Mountaineers and climbers have always struggled to explain why they do what they do, the very particular ways they do it. Questions like: ‘Why not just use a helicopter?’, ‘Why can’t you drill a bolt anchor there?’ and ‘Why don’t you just ask someone else how they got up it?’ tend to stump even the most articulate alpinists. Talking with Toby it’s hard not to see the parallels with his artistic Everest.

“People say ‘why don’t you just work from photos?’. And I guess someone could do that – I could do that – but I think you’d get a different result because you’d be referencing something static.

“The light wouldn’t be changing and you wouldn’t hear any of these sounds. Obviously the sounds don’t come out in the drawing, but it’s going to affect your mind-state.

“I think the main thing is that just being here means you’re experiencing what you’re drawing, whereas if you look at a photo, you’re not; it’s just a bunch of lines and shapes.”

It’s a warm day but in the depths of the valley the air is brisk. After an hour of chatting to Eglesfield, I can feel the cold beginning to creep under my skin and my backside is starting to go numb against the unforgiving shingle. You’ve got to suffer for your art I suppose.
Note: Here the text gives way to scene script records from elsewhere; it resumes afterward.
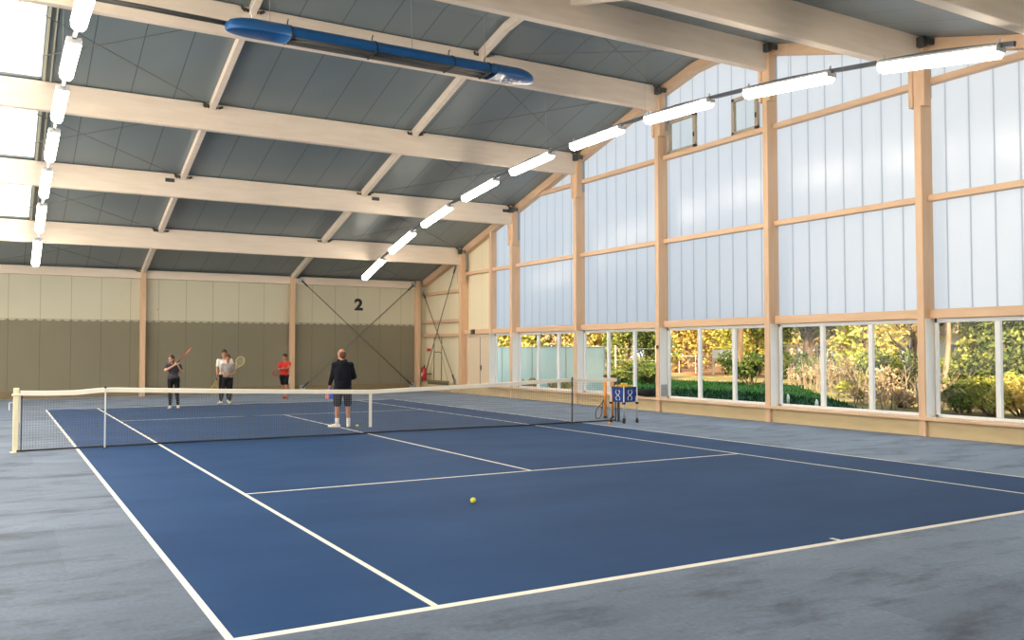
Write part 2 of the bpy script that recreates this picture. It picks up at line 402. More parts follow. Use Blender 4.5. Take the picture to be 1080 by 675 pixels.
# roof sheets (with openings for the rooflights on the left)
def roof_slab(mb, x0, x1, ya, yb, th=0.10, dz=0.0):
    ys = sorted({ya, yb} | {y for y in (Y0, Y0 - .65, Y0 + .65, Y0 - 2.06, Y0 + 2.06) if min(ya, yb) < y < max(ya, yb)})
    for a, b in zip(ys, ys[1:]):
        za, zb = roof_z(a) + dz, roof_z(b) + dz
        vs = [(x0, a, za), (x1, a, za), (x1, b, zb), (x0, b, zb), (x0, a, za + th), (x1, a, za + th), (x1, b, zb + th), (x0, b, zb + th)]
        mb.add(vs, [(0, 3, 2, 1), (4, 5, 6, 7), (0, 1, 5, 4), (1, 2, 6, 5), (2, 3, 7, 6), (3, 0, 4, 7)])
SKX0, SKX1 = -12.9, -5.93
rows = [NEAR - 0.4] + COLY + [FAR + 0.4]
mb = MB()
roof_slab(mb, SKX1, XW + 0.55, rows[0], rows[-1])
roof_slab(mb, XL - 0.3, SKX0, rows[0], rows[-1])
nsky = 0; sky = []
for a, b in zip(rows, rows[1:]):
    if a < NEAR or b > FAR: roof_slab(mb, SKX0, SKX1, a, b)
    else:
        roof_slab(mb, SKX0, SKX1, a, a + 0.12); roof_slab(mb, SKX0, SKX1, b - 0.12, b); sky.append((a + 0.12, b - 0.12))
tag(mb.build('ceiling', M['roof']), kind='structure')
wn = 1
for a, b in sky:
    m2 = MB(); roof_slab(m2, SKX0, SKX1, a, b, 0.03, 0.04)
    o = tag(m2.build('window_%d' % wn, M['skylight']), kind='structure'); wn += 1
    m3 = MB(); xe = SKX1
    m3.bar((xe + 0.06, a, roof_z(a) - 0.03), (xe + 0.06, b, roof_z(b) - 0.03), 0.05, 0.06); m3.bar((xe + 0.20, a, roof_z(a) - 0.02), (xe + 0.20, b, roof_z(b) - 0.02), 0.03, 0.04)
    m3.build('frame', M['panel'], o)

# right wall ------------------------------------------------------------
GIRT = [2.47, 4.83, 7.22]
XG = 9.80
allc = COLY + [FAR]
edges = [NEAR] + COLY + [FAR]
wr = tag(thing('wall_right', None, None), kind='structure')
MB().box(9.50, 9.78, NEAR, FAR, 0.0, 0.33).build('plinth', M['plinth'], wr)
def poly_strip(y0, y1, z0, ztop=None):
    """upright sheet from z0 to ztop (or up to the roof)"""
    ys = sorted({y0, y1} | {y for y in (Y0, Y0 - .65, Y0 + .65, Y0 - 2.06, Y0 + 2.06) if y0 < y < y1}); m = MB()
    n = len(ys); top = [(ztop if ztop else roof_z(y) + 0.02) for y in ys]
    vs = [(XG, y, z0) for y in ys] + [(XG, y, t) for y, t in zip(ys, top)] + [(XG + 0.04, y, z0) for y in ys] + [(XG + 0.04, y, t) for y, t in zip(ys, top)]
    fs = []
    for i in range(n - 1):
        fs += [(i, n + i, n + i + 1, i + 1), (2 * n + i, 2 * n + i + 1, 3 * n + i + 1, 3 * n + i), (n + i, 3 * n + i, 3 * n + i + 1, n + i + 1), (i, i + 1, 2 * n + i + 1, 2 * n + i)]
    fs += [(0, 2 * n, 3 * n, n), (n - 1, 2 * n - 1, 4 * n - 1, 3 * n - 1)]
    return m.add(vs, fs)
HALF = 12.16
for a, b in zip(edges, edges[1:]):
    for q, z0 in enumerate(GIRT):
        z1 = GIRT[q + 1] if q < 2 else None
        hi = max(roof_z(a), roof_z(b)) if not (a < Y0 < b) else 9.64
        if z0 > hi: continue
        if z1 and z1 > min(roof_z(a), roof_z(b)): z1 = None
        segs = [(a, b, M['poly'])]
        if a > 14: segs = [(a, b, M['panel_side'])]
        elif a > 10: segs = [(a, HALF, M['poly']), (HALF, b, M['panel_side'])]
        for sa, sb, mt in segs:
            if z1 is None and z0 > min(roof_z(sa), roof_z(sb)):           # triangle that ends where the roof meets the rail
                yc = Y0 + math.copysign(2.06 + (9.28 - z0) / 0.2735, (a + b) / 2)
                sa, sb = (max(sa, yc), sb) if sa < Y0 else (sa, min(sb, yc))
                if sb - sa < 0.05: continue
            poly_strip(sa, sb, z0, z1).build('glazing_panel' if mt is M['poly'] else 'wall_panel', mt, wr)
        if z1 is None: break
# lower opaque part of the last two bays
MB().box(XG, XG + 0.04, COLY[-1], FAR, 0.3, GIRT[0]).build('wall_panel', M['panel_side'], wr)
MB().box(XG, XG + 0.04, HALF, COLY[-1], 0.0, GIRT[0]).build('wall_panel', M['panel_side'], wr)
tn = 1
def trim(mb, mat='rail'):
    global tn
    o = tag(mb.build('trim_%d' % tn, M[mat]), kind='structure'); tn += 1; return o
for a, b in zip(edges, edges[1:]):
    a2, b2 = a + 0.08, b - 0.08
    if a == NEAR: a2 = a
    if b == FAR: b2 = b - 0.12
    zs = list(GIRT) if a < 14 else [2.38, 2.97, 4.20]
    for z in zs:
        ya, yb = a2, b2
        if z + 0.1 > min(roof_z(a), roof_z(b)) - 0.2:
            yc = 2.06 + (9.28 - 0.25 - z) / 0.2735
            if a >= 0: yb = min(yb, Y0 + yc)
            else: ya = max(ya, Y0 - yc)
            if yb - ya < 0.3: continue
        h = 0.19 if z == 2.47 else 0.125
        trim(MB().cbox(9.60, 9.78, ya, yb, z - h / 2, z + h / 2, 0.008))
    # sloping trim under the roof
    ys = sorted({a2, b2} | {y for y in (Y0, Y0 - .65, Y0 + .65) if a2 < y < b2}); m = MB()
    for p, q in zip(ys, ys[1:]):
        zp, zq = roof_z(p), roof_z(q)
        vs = [(9.55, p, zp - .27), (9.78, p, zp - .27), (9.78, q, zq - .27), (9.55, q, zq - .27), (9.55, p, zp - .005), (9.78, p, zp - .005), (9.78, q, zq - .005), (9.55, q, zq - .005)]
        m.add(vs, [(0, 3, 2, 1), (4, 5, 6, 7), (0, 1, 5, 4), (1, 2, 6, 5), (2, 3, 7, 6), (3, 0, 4, 7)])
    trim(m)
# window board running in front of the columns
trim(MB().cbox(9.37, 9.78, NEAR + 0.05, HALF, 0.325, 0.385, 0.008))
# half post in the bay with the door
trim(MB().cbox(9.52, 9.78, HALF - 0.07, HALF + 0.07, 0, roof_z(HALF) - 0.27, 0.008), 'column')

# windows of the right wall
XF0, XF1 = 9.70, 9.77
for a, b in zip(edges, edges[1:]):
    if a > 12: continue
    a2 = a + 0.08; b2 = (HALF if a > 10 else b) - 0.08
    z0, z1 = 0.385, 2.375
    f = MB(); rev = 0.30 if a < 10 else 0.30
    ya, yb = a2 + 0.02, b2 - 0.04
    f.cbox(XF0, XF1, ya, yb, z0, z0 + 0.06); f.cbox(XF0, XF1, ya, yb, z1 - 0.085, z1)
    f.cbox(XF0, XF1, ya, ya + 0.06, z0, z1); f.cbox(XF0, XF1, yb - 0.06, yb, z0, z1)
    o = tag(f.build('window_%d' % wn, M['white']), kind='structure'); wn += 1
    n = 3 if a < 10 else 1
    for k in range(1, n):
        yy = yb - (yb - ya) * k / n
        MB().cbox(XF0 - 0.01, XF1, yy - 0.055, yy + 0.055, z0 + 0.06, z1 - 0.085).build('mullion', M['white'], o)
    for k in range(n):
        p0 = ya + (yb - ya) * k / n; p1 = ya + (yb - ya) * (k + 1) / n
        MB().box(9.735, 9.745, p0 + 0.04, p1 - 0.04, z0 + 0.04, z1 - 0.06).build('pane', M['glass'], o)
    # white boarding on the post beside the window
    MB().box(9.45, 9.70, b2 - 0.022, b2 - 0.002, z0, z1).build('reveal', M['white'], o)
# two small framed openings high in the wall
for y0, y1 in ((0.82, 1.97), (-1.47, -0.56)):
    f = MB(); z0, z1 = 7.31, 8.27
    for b_ in ((y0, y1, z0, z0 + .09), (y0, y1, z1 - .09, z1)): f.cbox(9.70, 9.79, *b_)
    for b_ in ((y0, y0 + .10, z0, z1), (y1 - .10, y1, z0, z1)): f.cbox(9.70, 9.79, *b_)
    o = tag(f.build('window_%d' % wn, material('vent_frame', (0.42, 0.36, 0.27), 0.5)), kind='structure'); wn += 1
    MB().box(9.75, 9.765, y0 + .05, y1 - .05, z0 + .05, z1 - .05).build('pane', M['glass'], o)
    h = MB(); h.cbox(9.67, 9.71, y0 + .03, y0 + .07, z0 + .3, z0 + .42); h.build('catch', M['dark_steel'], o)
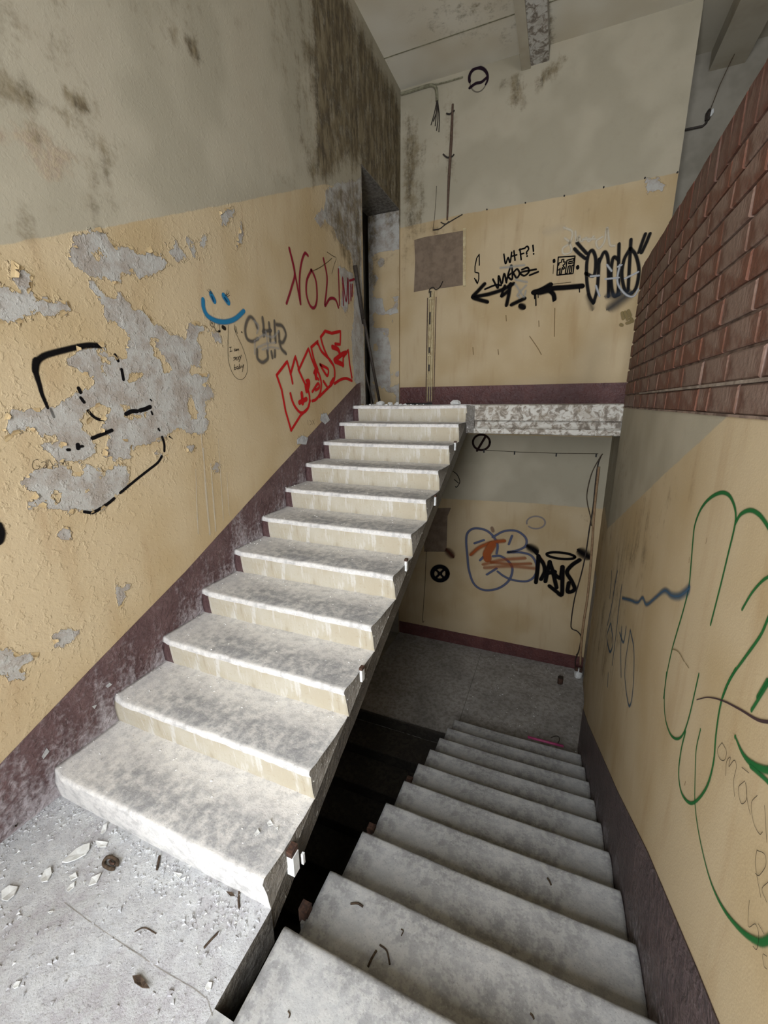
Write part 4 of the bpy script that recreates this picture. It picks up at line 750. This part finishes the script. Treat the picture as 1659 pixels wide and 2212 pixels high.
tbox('groove', .360, .372, YB-.006, YB-.001, 1.79, 3.05, M['brown']); tbox('groove', .470, .480, YB-.006, YB-.001, 1.79, 3.05, M['brown'])
for z in (3.02, 2.36): tbox('clip', .384, .459, YB-.038, YB-.034, z, z+.02, M['white_plastic'])
for z0, z1 in ((3.05, 3.12), (2.74, 2.88), (2.40, 2.47), (2.18, 2.26)): tbox('broken_gap', .396, .417, YB-.0165, YB-.0125, z0, z1, M['dark_metal'])
m = MB(); m.tube([(q[0]-.42, q[1]-YB-.01, q[2]-1.78) for q in smooth_line(P3('O', [(740,1160),(745,1125),(775,1110),(795,1130),(830,1110),(858,1055)], 'y', YB-.03))], .005); m.build('wire_end', M['black'], tk)
rl = thing('conduit_rail', 'brown painted conduit rail running down the white end wall', 'conduit', (.5, YB, 3.9))
A = P3('P', [(978,225),(975,300),(970,380),(966,475)], 'y', YB-.015)
m = MB(); m.tube([(q[0]-.5, q[1]-YB, q[2]-3.9) for q in A], [.012, .017, .016, .010], 8); m.build('rail', M['brown'], rl)
for pts in ([(964,245),(972,246),(982,238)], [(957,333),(966,340),(976,338),(981,333)]):
    m = MB(); m.tube([(q[0]-.5, q[1]-YB, q[2]-3.9) for q in smooth_line(P3('P', pts, 'y', YB-.02))], .008); m.build('bracket', M['dark_metal'], rl)
for i, pts in enumerate(([(936,497),(950,494),(962,485),(980,474),(999,463)], [(952,480),(962,484),(970,478)])):
    tubes('wire', ('long bent wire stub crossing the rail foot above the bare rectangle', 'short bent wire stub beside the rail foot')[i], 'wire', [P3('P', pts, 'y', YB-.012)], M['dark_metal'], .006)
tubes('crack_wire', 'thin dark wire hanging beside the brown rail', 'wire', [P3('P', [(943,402),(941,440),(938,475),(935,498)], 'y', YB-.006)], M['cable'], .003)
for x, y in ((1052,453),(1135,438.5),(1219,423.5),(1304,405),(1393,385),(1463,373)):
    q = trace(x, y, 'y', YB); m = MB(); m.tube([(q[0], YB-.012, q[2]), (q[0], YB, q[2])], .008, 6); m.build('nail', M['black'], wall_back)
cb = thing('ceiling_cable', 'painted cable bundle along the ceiling corner with frayed hanging ends', 'cable', (.3, YB-.02, 5.2))
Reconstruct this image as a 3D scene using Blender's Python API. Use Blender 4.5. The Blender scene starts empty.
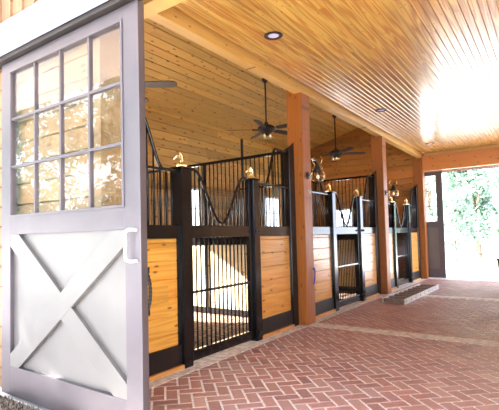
import bpy, bmesh, math, random
from mathutils import Vector, Matrix
random.seed(7)
C = bpy.context.scene.collection
PI = math.pi

# ------------------------------------------------------------------ materials
class NT:
    def __init__(s, name):
        s.m = bpy.data.materials.new(name); s.m.use_nodes = True
        s.t = s.m.node_tree; s.n = s.t.nodes; s.l = s.t.links
        s.b = s.n['Principled BSDF']; s.out = s.n['Material Output']
    def new(s, typ, **kw):
        n = s.n.new(typ)
        for k, v in kw.items(): setattr(n, k, v)
        return n
    def link(s, a, b): s.l.new(a, b)
    def put(s, sock, v):
        if isinstance(v, bpy.types.NodeSocket): s.l.new(v, sock)
        else: sock.default_value = v
    def math(s, op, a, b=0.0, c=0.0):
        n = s.new('ShaderNodeMath', operation=op)
        s.put(n.inputs[0], a); s.put(n.inputs[1], b); s.put(n.inputs[2], c)
        return n.outputs[0]
    def vec(s, x, y, z):
        n = s.new('ShaderNodeCombineXYZ')
        s.put(n.inputs[0], x); s.put(n.inputs[1], y); s.put(n.inputs[2], z)
        return n.outputs[0]
    def mix(s, f, a, b, blend='MIX'):
        n = s.new('ShaderNodeMix', data_type='RGBA', blend_type=blend)
        s.put(n.inputs[0], f); s.put(n.inputs[6], a); s.put(n.inputs[7], b)
        return n.outputs[2]
    def noise(s, v, scale=1, detail=2, rough=.5):
        n = s.new('ShaderNodeTexNoise'); s.put(n.inputs['Vector'], v)
        n.inputs['Scale'].default_value = scale; n.inputs['Detail'].default_value = detail
        n.inputs['Roughness'].default_value = rough
        return n.outputs[0]
    def smooth(s, v, a, b, lo=0., hi=1.):
        n = s.new('ShaderNodeMapRange', interpolation_type='SMOOTHSTEP')
        s.put(n.inputs[0], v); n.inputs[1].default_value = a; n.inputs[2].default_value = b
        n.inputs[3].default_value = lo; n.inputs[4].default_value = hi
        return n.outputs[0]
    def bump(s, h, strength=.3, dist=.01):
        n = s.new('ShaderNodeBump'); n.inputs['Strength'].default_value = strength
        n.inputs['Distance'].default_value = dist; s.put(n.inputs['Height'], h)
        s.link(n.outputs[0], s.b.inputs['Normal'])

def rgb(c): return (c[0], c[1], c[2], 1.0)

def simple(name, col, rough=.5, metal=0., var=.06, scale=30, coat=0., bump=0.):
    s = NT(name)
    tc = s.new('ShaderNodeTexCoord')
    nz = s.noise(tc.outputs['Object'], scale, 3)
    d = tuple(max(0, c * (1 - 2 * var)) for c in col); e = tuple(min(1, c * (1 + 2 * var)) for c in col)
    s.link(s.mix(s.smooth(nz, .3, .7), rgb(d), rgb(e)), s.b.inputs['Base Color'])
    s.b.inputs['Roughness'].default_value = rough; s.b.inputs['Metallic'].default_value = metal
    s.b.inputs['Coat Weight'].default_value = coat
    if bump: s.bump(nz, bump)
    return s.m

def wood(name, along, across, bw, c1, c2, ck=(.16, .05, .012), rough=.35, coat=.0, knots=1., flame=1., var=.35, seglen=2.6, off=0.):
    s = NT(name)
    tc = s.new('ShaderNodeTexCoord'); sp = s.new('ShaderNodeSeparateXYZ')
    s.link(tc.outputs['Object'], sp.inputs[0])
    ax = {'X': 0, 'Y': 1, 'Z': 2}
    A = sp.outputs[ax[along]]; B = sp.outputs[ax[across]]
    Cc = sp.outputs[({0, 1, 2} - {ax[along], ax[across]}).pop()]
    if off: B = s.math('ADD', B, off)
    idx = s.math('FLOOR', s.math('DIVIDE', B, bw))
    w1 = s.new('ShaderNodeTexWhiteNoise', noise_dimensions='1D'); s.link(idx, w1.inputs['W'])
    A2 = s.math('ADD', A, s.math('MULTIPLY', w1.outputs[0], 7.3))
    seg = s.math('FLOOR', s.math('DIVIDE', A2, seglen))
    w2 = s.new('ShaderNodeTexWhiteNoise', noise_dimensions='2D'); s.link(s.vec(idx, seg, 0), w2.inputs['Vector'])
    r = w2.outputs[0]
    # flame grain: contour lines of a stretched noise
    n1 = s.noise(s.vec(s.math('MULTIPLY', A2, .4), s.math('MULTIPLY', B, 8.), s.math('ADD', s.math('MULTIPLY', r, 31.), s.math('MULTIPLY', Cc, 5.))), 1., 2.)
    ring = s.math('MULTIPLY_ADD', s.math('SINE', s.math('MULTIPLY', n1, 48.)), .5, .5)
    fine = s.noise(s.vec(s.math('MULTIPLY', A2, 3.), s.math('MULTIPLY', B, 120.), s.math('MULTIPLY', Cc, 60.)), 1., 3.)
    g = s.math('ADD', s.math('MULTIPLY', ring, .55 * flame), s.math('MULTIPLY', fine, 1 - .55 * flame))
    col = s.mix(g, rgb(c1), rgb(c2))
    k = s.math('ADD', 1 - var * .6, s.math('MULTIPLY', r, var))
    col = s.mix(1., col, s.vec(k, k, k), 'MULTIPLY')
    # reddish / pale boards
    col = s.mix(s.math('MULTIPLY', s.smooth(w2.outputs[0], .7, 1.), .35), col, rgb((c1[0] * .9, c1[1] * .72, c1[2] * .55)))
    if knots:
        vo = s.new('ShaderNodeTexVoronoi', feature='F1', voronoi_dimensions='2D')
        s.link(s.vec(s.math('MULTIPLY_ADD', idx, 13.7, s.math('MULTIPLY', A2, 2.3)), s.math('MULTIPLY', B, 6.), 0.), vo.inputs['Vector'])
        vo.inputs['Scale'].default_value = 1.
        dist = vo.outputs['Distance']
        kn = s.math('SUBTRACT', 1., s.smooth(dist, .04 * knots, .13 * knots))
        col = s.mix(s.math('MULTIPLY', kn, .85), col, rgb(ck))
    s.link(col, s.b.inputs['Base Color'])
    s.b.inputs['Roughness'].default_value = rough
    s.b.inputs['Coat Weight'].default_value = coat; s.b.inputs['Coat Roughness'].default_value = .17
    s.bump(g, .12, .004)
    return s.m

PINE1 = (.53, .20, .045); PINE2 = (.72, .36, .11)
M = {}
M['ceil'] = wood('varnished_beadboard', 'Y', 'X', .075, (.44, .17, .020), (.80, .52, .13), rough=.3, coat=.7, knots=.35, flame=1.3, var=.35)
M['ceil_stall'] = wood('pine_boards_slope', 'Y', 'X', .174, (.58, .33, .075), (.78, .52, .16), rough=.5, knots=.9, flame=.5, var=.35, seglen=4.8)
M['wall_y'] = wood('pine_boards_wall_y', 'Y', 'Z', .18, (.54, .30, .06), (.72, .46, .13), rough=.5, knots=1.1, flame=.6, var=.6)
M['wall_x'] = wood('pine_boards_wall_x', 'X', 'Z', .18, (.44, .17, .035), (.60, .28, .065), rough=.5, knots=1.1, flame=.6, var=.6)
M['siding'] = wood('pine_siding', 'X', 'Z', .18, (.24, .125, .045), (.31, .18, .07), rough=.5, knots=1., flame=.5)
M['batten'] = wood('vertical_board_siding', 'Z', 'X', .2, (.22, .125, .06), (.32, .2, .11), rough=.6, knots=.5, flame=.5)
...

“So what’s been the hardest bit?” I ask, expecting to hear horror stories about sandflies big enough to carry off small children.

“Actually, the sandflies aren’t that bad when you get used to them,” he says. “I don’t mind them on my arms and legs, but when they get in around your eyes – that’s really crossing the line.”

Although cold can be a concern and rain can of course put the kibosh on things at just about any moment, Eglesfield says the biggest challenges are to do with the work itself.

“Different locations come alive in different light. Often figuring out what works when is a matter of trial and error,” he says, “The worst one is just getting overwhelmed by how much detail there is.”

He says that’s possibly why landscapes traditionally take “commanding and expansive views”.

“A lot of people like to survey the land, look over the mountains and see it all there. I like that, don’t get me wrong, but it’s just one part of it.

“The forest isn’t like that so much, but it definitely does something for me. But it’s not so much about looking over things and feeling in charge, it’s more about being a part of something.”

Eglesfield’s project is all about embracing the scenes most outdoorspeople only witness as a fleeting glance as they pass by. But even his lingering gaze must eventually move on.  He says he’s got about a year of drawing left. After that, he hopes to exhibit the finished work and then inevitably move on to the next project – based on the New Zealand bush if he has his way.